Living in the Cadillac soon takes a toll on the car’s pristine appearance. At first there are nicks and scratches, then a small dent, followed by a bigger one. The upholstery, leather or not, cannot take for long the nightly abuse of two sleepers. It begins to tear, and some of the seat stuffing begins to show. Increasingly, the Cadillac becomes filled with stuff, which further accelerates the deterioration process.

Less than a year from the date of purchase, I find Dalton’s Cadillac abandoned next to a warehouse complex two blocks away from Loaves & Fishes. It is barely a shell and shows no signs of its previous elegance. A pitiful end for a gleaming red 1975 Coupe de Ville. A few weeks later, it is towed by the city to the junkyard, where it can never be reclaimed because the storage expenses soon outstrip the car’s worth.

Dalton is resigned once again to being homeless, his retro has been spent, and his disability benefit is too small to afford to rent a permanent place. His choices are simplified once again: a few dollars in his pocket and life on the street, or his full monthly stipend toward a month’s rent and utilities. What choice would I make? The same one Dalton does.
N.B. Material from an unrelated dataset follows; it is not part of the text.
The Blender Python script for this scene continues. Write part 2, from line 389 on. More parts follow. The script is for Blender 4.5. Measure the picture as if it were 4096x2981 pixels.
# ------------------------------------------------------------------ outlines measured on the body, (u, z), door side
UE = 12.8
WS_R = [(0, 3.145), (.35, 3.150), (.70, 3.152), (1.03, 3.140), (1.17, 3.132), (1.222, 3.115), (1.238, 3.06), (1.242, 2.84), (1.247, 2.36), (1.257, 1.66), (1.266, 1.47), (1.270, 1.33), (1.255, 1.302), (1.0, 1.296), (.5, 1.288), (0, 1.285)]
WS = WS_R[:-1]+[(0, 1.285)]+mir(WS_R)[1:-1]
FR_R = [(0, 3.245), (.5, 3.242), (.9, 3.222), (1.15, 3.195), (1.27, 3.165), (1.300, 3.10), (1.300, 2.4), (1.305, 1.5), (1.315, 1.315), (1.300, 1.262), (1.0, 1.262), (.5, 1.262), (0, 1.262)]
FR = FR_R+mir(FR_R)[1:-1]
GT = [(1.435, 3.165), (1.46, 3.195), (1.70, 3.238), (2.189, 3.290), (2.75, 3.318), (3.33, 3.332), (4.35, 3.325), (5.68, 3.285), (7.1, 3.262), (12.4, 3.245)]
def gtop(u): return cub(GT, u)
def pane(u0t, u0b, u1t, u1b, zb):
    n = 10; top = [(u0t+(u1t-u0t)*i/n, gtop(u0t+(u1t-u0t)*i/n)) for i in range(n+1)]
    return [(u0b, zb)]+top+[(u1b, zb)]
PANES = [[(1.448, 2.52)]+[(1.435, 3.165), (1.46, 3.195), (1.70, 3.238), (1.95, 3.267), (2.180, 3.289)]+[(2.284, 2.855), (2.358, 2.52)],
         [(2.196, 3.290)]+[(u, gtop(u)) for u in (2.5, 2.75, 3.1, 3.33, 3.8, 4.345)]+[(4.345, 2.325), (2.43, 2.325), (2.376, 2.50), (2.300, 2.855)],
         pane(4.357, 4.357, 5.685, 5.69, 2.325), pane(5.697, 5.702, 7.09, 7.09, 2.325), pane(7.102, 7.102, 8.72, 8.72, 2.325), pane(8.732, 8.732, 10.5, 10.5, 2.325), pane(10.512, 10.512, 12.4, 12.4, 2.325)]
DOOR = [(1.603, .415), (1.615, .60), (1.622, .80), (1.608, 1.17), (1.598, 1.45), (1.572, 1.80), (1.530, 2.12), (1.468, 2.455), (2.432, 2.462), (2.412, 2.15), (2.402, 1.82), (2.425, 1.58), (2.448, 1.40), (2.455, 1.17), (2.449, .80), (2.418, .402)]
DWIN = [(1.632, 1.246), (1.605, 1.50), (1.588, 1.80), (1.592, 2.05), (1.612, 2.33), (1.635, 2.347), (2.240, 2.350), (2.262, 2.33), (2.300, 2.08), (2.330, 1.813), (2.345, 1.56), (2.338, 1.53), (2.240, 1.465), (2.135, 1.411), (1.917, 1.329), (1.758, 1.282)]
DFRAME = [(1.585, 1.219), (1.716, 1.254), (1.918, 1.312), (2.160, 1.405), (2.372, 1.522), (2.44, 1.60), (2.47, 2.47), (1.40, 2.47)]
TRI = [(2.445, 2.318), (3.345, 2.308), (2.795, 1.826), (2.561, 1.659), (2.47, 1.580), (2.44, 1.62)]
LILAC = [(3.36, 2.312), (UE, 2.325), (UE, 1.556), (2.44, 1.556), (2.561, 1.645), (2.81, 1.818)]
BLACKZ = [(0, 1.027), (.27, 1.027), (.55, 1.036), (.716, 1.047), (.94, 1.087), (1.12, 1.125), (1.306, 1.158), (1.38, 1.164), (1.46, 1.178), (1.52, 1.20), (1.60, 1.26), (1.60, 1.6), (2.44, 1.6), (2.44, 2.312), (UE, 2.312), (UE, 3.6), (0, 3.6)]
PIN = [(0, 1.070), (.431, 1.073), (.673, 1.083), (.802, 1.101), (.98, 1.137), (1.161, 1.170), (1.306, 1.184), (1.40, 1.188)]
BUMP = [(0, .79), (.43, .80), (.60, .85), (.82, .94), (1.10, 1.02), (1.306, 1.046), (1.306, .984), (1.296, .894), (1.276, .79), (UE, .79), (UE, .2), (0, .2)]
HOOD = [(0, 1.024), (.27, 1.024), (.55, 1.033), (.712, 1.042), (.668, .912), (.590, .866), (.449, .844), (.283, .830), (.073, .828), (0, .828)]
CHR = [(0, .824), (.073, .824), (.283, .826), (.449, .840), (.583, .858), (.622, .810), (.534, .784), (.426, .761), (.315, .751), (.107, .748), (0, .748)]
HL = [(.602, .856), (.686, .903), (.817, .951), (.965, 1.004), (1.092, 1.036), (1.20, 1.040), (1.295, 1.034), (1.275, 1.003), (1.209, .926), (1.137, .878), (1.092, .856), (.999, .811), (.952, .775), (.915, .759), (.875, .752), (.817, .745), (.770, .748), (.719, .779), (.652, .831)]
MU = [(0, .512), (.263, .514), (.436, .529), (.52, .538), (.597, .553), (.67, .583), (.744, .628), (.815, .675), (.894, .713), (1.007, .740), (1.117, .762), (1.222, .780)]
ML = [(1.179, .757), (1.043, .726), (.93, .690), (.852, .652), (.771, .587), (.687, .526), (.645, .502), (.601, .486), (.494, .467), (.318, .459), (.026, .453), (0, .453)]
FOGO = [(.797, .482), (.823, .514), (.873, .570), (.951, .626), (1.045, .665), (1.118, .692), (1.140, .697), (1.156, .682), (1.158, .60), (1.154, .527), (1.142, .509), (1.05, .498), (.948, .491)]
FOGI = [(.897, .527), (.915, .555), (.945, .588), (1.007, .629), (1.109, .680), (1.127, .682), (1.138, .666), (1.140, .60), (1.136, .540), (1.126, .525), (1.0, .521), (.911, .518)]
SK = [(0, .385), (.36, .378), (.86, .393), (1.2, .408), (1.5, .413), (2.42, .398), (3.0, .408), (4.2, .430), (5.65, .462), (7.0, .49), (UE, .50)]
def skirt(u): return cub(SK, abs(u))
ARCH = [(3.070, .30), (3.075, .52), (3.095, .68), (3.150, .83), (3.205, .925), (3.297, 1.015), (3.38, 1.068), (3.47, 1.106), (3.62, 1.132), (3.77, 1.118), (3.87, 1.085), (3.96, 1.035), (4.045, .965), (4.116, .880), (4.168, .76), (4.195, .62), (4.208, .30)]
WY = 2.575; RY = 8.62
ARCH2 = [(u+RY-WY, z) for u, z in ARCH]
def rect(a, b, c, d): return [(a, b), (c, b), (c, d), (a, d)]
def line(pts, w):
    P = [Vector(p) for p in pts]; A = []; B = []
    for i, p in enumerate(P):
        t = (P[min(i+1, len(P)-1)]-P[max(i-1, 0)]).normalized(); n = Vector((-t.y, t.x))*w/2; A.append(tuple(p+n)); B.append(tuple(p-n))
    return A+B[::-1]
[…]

♦               ♦               ♦               ♦

Taking the Blame

Cesar Chavez 1972 / Photo by Nick Jones

 

Fortunately for me, I was not one of the key volunteers who needed to be pushed out of the farmworker movement. I left long before I wore out my welcome. But had I stayed, and I certainly had the opportunity to do so, the time would certainly have come when my personal priorities would have clashed with the needs of the movement, and I would be out – friend or no friend- of Cesar Chavez.

 

I do not deserve much credit for my voluntary departure, because I had a foreshadowing of what lay ahead for me. After Cesar’s funeral in 1993, I wrote a manuscript, which I entitled “Cesar 1968.” In this document, I recount a conversation Cesar and I had late in the evening the night before the 1972 California general election, an election which would determine the fate of Proposition 22, the anti-union initiative sponsored by California agribusiness to outlaw farm labor unions.

 

I wrote, “So there we were, just Cesar and me, sitting in the big open room of our ‘No on 22’ campaign headquarters looking out onto Olympic Boulevard five stories below. It was very late in the evening, everyone had gone home or back to our farmworker encampment at Lincoln Park to get some rest for another early morning of human billboarding and our ‘Get Out the Vote’ drive. Cesar was tired, and very nervous about the upcoming election. I was very uptight myself, and wondered if there was any last-minute campaigning that we could do. Just a few days before, with the help of our Hollywood media contacts, I had been able to arrange for a 30-second ‘Cesar Chavez No on 22 spot’ to be aired on the Archie Bunker show. It was very expensive, I forget how much, but all the media experts said it was worth it, and a coup to even break into the show. I remember being afraid to blink for fear I would miss it.

 

Cesar spoke very softly with a friendly but nervous edge to his voice. He simply explained to me that if we lost the election tomorrow, I would have to take the blame. I couldn’t answer. I was totally silenced by the harsh reality of what he had said. I was completely helpless. My closest friend, almost nine years now, had just explained the political facts of life to me. I had worked on this life-and-death campaign full-time since July, barely had any time to even see my wife, Bonnie – to say nothing of my four daughters – unless she was in the office working. I worked very late into the night plotting strategy on the telephone with my staff directors in other California cities, and then worrying half-to-death about everything because of the high stakes involved for Cesar and his farmworker union. Now, to top it all off, I was expected to play the role of a fall guy, the person responsible for this historical defeat. I didn’t answer Cesar. I just nodded and gave a shrug of the shoulders.

 

The union won! Proposition 22 was defeated 58% to 42%. (Nixon beat McGovern 54% to 40%). I did not feel like going to the victory celebration because I am very uncomfortable at those kinds of events, but I did make an appearance at the tail end of the party. Everyone was pretty drunk by that time, and thank God, all of the speeches were over. I didn’t have to stay long. 

 

Cesar tried to make it up to me. The farmworker union had a big ‘Welcome Home/Thank You’ dinner party in my honor for all the staff and their families at the La Paz UFW headquarters in the Tehachapi Mountains. There was a banner in the dining room that called me a ‘Giant Killer,’ and Chavez made a big to-do about my work in the campaign and how I saved the union from the power of the growers.

 

But I was mature enough to know that just because Proposition 22 had been defeated, it made me no more a ‘Giant Killer’ than, had it won, I would have been the person to blame. Winning or losing Proposition 22 wasn’t about me, or my friendship with Cesar, it was about him and his relationship with his vision, his farmworker movement. That was the only thing that mattered.

 

I remember this incident as clearly today as if it happened last night, and I’m grateful that it happened, because it helped to spare me from the day, which surely would have come, when Cesar and I would have been forced to part company. I did not leave the farmworker movement because of this incident, but it certainly helped to lay the groundwork for my voluntary departure in August of the following year. The conversation that evening, high above Olympic Boulevard, reminded me again that this was not my cause. I had only come to the farmworker movement to help Cesar with his cause.

 

The most difficult part of my decision to leave the farmworker movement was the keen realization that I would have to give up my 10-year friendship with Cesar Chavez. Because of his all-consuming commitment to the cause of the farmworkers, he would no longer be a close friend. I knew it, I understood it, and I accepted the consequences of my decision. I felt a great sense of loss, and still do.”